Dear Family and Friends,
For the last couple of months high up in the branches of the Musasa trees in and around my garden a Goshawk has been rearing her chick. It’s been a noisy affair that has dominated the area and left most other birds well and truly intimidated and keeping out of sight. Regardless of the wind, rain or fierce lightning storms, the Goshawks haven’t missed a day: whistling, calling and screeching.
The youngster has a seemingly insatiable appetite and screeches again and again for more. From one particular Musasa tree with a good vantage the mother and chick have launched their daily attacks, dropping and pouncing on anything that moves. When that same Musasa tree took a direct lightning strike recently and shed all its leaves, suddenly everything changed and the predators became easily visible to all below.

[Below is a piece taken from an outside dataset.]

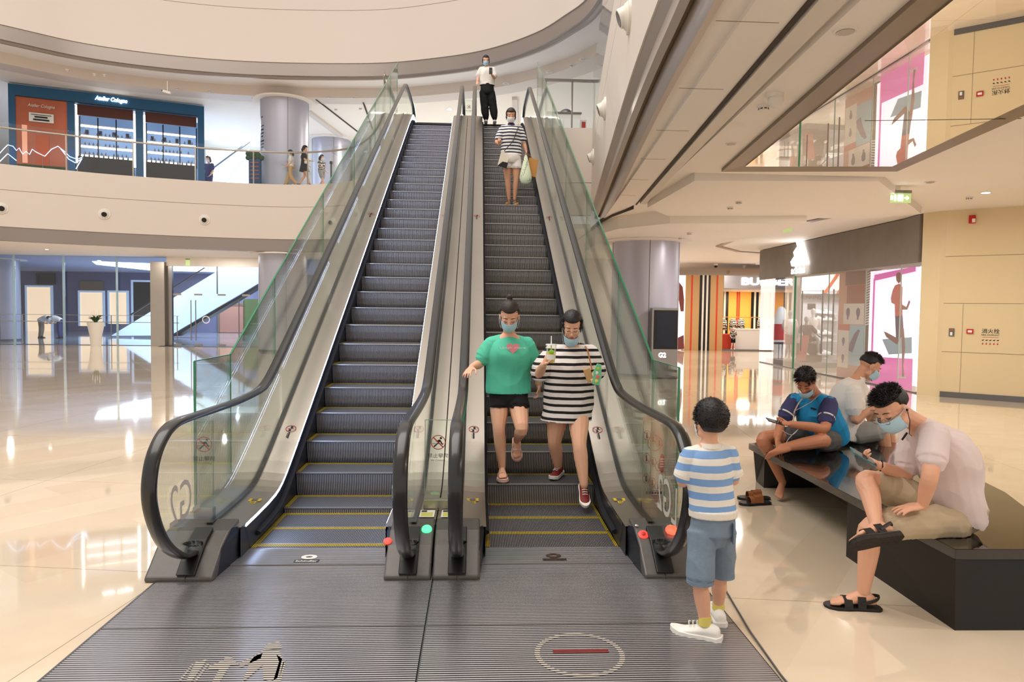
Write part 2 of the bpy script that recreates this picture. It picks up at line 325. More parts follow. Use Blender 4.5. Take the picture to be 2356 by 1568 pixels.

The predator in my garden feels very much like life in Zimbabwe in 2017; we are rapidly returning to the conditions of 2008 but this time we can see clearly and no one is fooled as to who is to blame for the economic crisis. The It’s almost a year ago to the day that President Mugabe admitted in an interview to mark his 92nd birthday that US$13 billion worth of diamond revenue had gone missing. President Mugabe turns 93 in four days time and in the past year, since his damning revelation about the missing US$13 billion, not a single dollar has been found or a single person held to account.
It’s like the Musasa tree hit by lightning in my garden: there’s nowhere to hide anymore and no one else to blame: not white Zimbabweans, not farmers, not opposition parties, not sanctions and not the West. Everyone knows why we’ve run out of money and who is to blame.